* THE REQUEST *
Return the lines below exactly, from the first line to the line that contains "from mathutils import Vector, Matrix". Leave out pictures.
======== INFORMATION PROVIDED ========
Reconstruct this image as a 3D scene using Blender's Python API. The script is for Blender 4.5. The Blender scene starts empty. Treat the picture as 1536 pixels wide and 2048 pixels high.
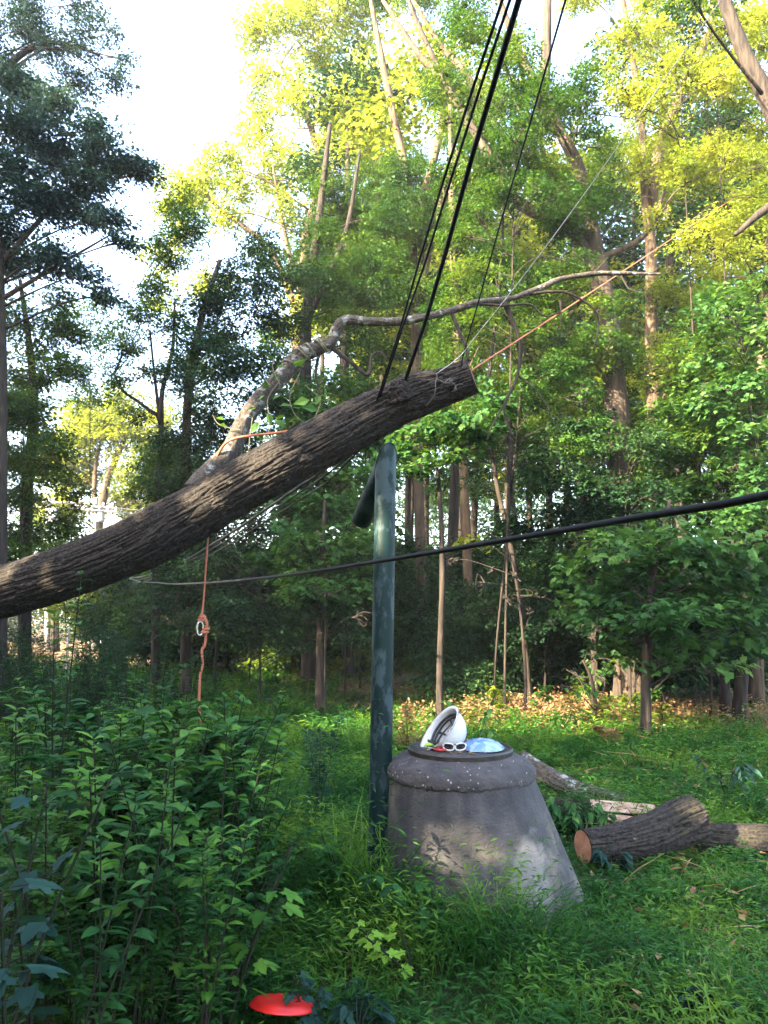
import bpy, bmesh, math, random
import numpy as np
from mathutils import Vector, Matrix

# ------------------------------------------------------------------ camera, sky, sun, exposure
SC = bpy.context.scene
COL = SC.collection
F, CX, CY, PITCH, EYE = 1500.0, 768.0, 1024.0, math.radians(8.0), 1.6
cam_d = bpy.data.cameras.new('camera'); cam = bpy.data.objects.new('camera', cam_d); COL.objects.link(cam)
cam_d.sensor_fit = 'VERTICAL'; cam_d.sensor_height = 24.0; cam_d.lens = 24.0 * F / 2048.0
cam_d.clip_start = 0.05; cam_d.clip_end = 3000
cam.location = (0, 0, EYE); cam.rotation_euler = (math.radians(90) + PITCH, 0, 0)
SC.camera = cam

SUN_EL, SUN_AZ = math.radians(26.0), math.radians(235.0)      # azimuth clockwise from +Y: behind-left of the camera
SDIR = np.array([math.sin(SUN_AZ) * math.cos(SUN_EL), math.cos(SUN_AZ) * math.cos(SUN_EL), math.sin(SUN_EL)])
W = bpy.data.worlds.new('World'); SC.world = W; W.use_nodes = True
wn = W.node_tree.nodes; sky = wn.new('ShaderNodeTexSky'); sky.sky_type = 'NISHITA'; sky.sun_disc = False
sky.sun_elevation = SUN_EL; sky.sun_rotation = SUN_AZ; sky.air_density = 1.0; sky.dust_density = 4.0; sky.ozone_density = 1.0
wn['Background'].inputs['Strength'].default_value = 0.15
W.node_tree.links.new(sky.outputs[0], wn['Background'].inputs['Color'])
sun_d = bpy.data.lights.new('sun', 'SUN'); sun = bpy.data.objects.new('sun', sun_d); COL.objects.link(sun)
sun_d.energy = 5.0; sun_d.angle = math.radians(0.5); sun_d.color = (1.0, 0.84, 0.58)
sun.rotation_euler = Vector(SDIR).to_track_quat('Z', 'Y').to_euler()
SC.view_settings.view_transform = 'Standard'; SC.view_settings.look = 'None'
SC.view_settings.exposure = 3.6; SC.view_settings.gamma = 1.0
SC.cycles.max_bounces = 6; SC.cycles.diffuse_bounces = 3; SC.cycles.transmission_bounces = 4
SC.cycles.glossy_bounces = 2; SC.cycles.caustics_reflective = False; SC.cycles.caustics_refractive = False
SC.cycles.use_denoising = True

# ------------------------------------------------------------------ pixel (1536x2048) -> world
cp, sp = math.cos(PITCH), math.sin(PITCH)
def P(px, py, d):
    u, v = (px - CX) / F, (CY - py) / F
    s = d / (cp - v * sp)
    return np.array([u * s, d, EYE + s * (sp + v * cp)])
def G(px, d, z=0.0):                                           # point at height z that shows at column px
    c = d * cp + (z - EYE) * sp
    return np.array([(px - CX) / F * c, d, z])
def pxm(n, d): return n * d / F                                # pixels to metres at depth d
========
* ANSWER *
Reconstruct this image as a 3D scene using Blender's Python API. The script is for Blender 4.5. The Blender scene starts empty. Treat the picture as 1536 pixels wide and 2048 pixels high.
import bpy, bmesh, math, random
import numpy as np
from mathutils import Vector, Matrix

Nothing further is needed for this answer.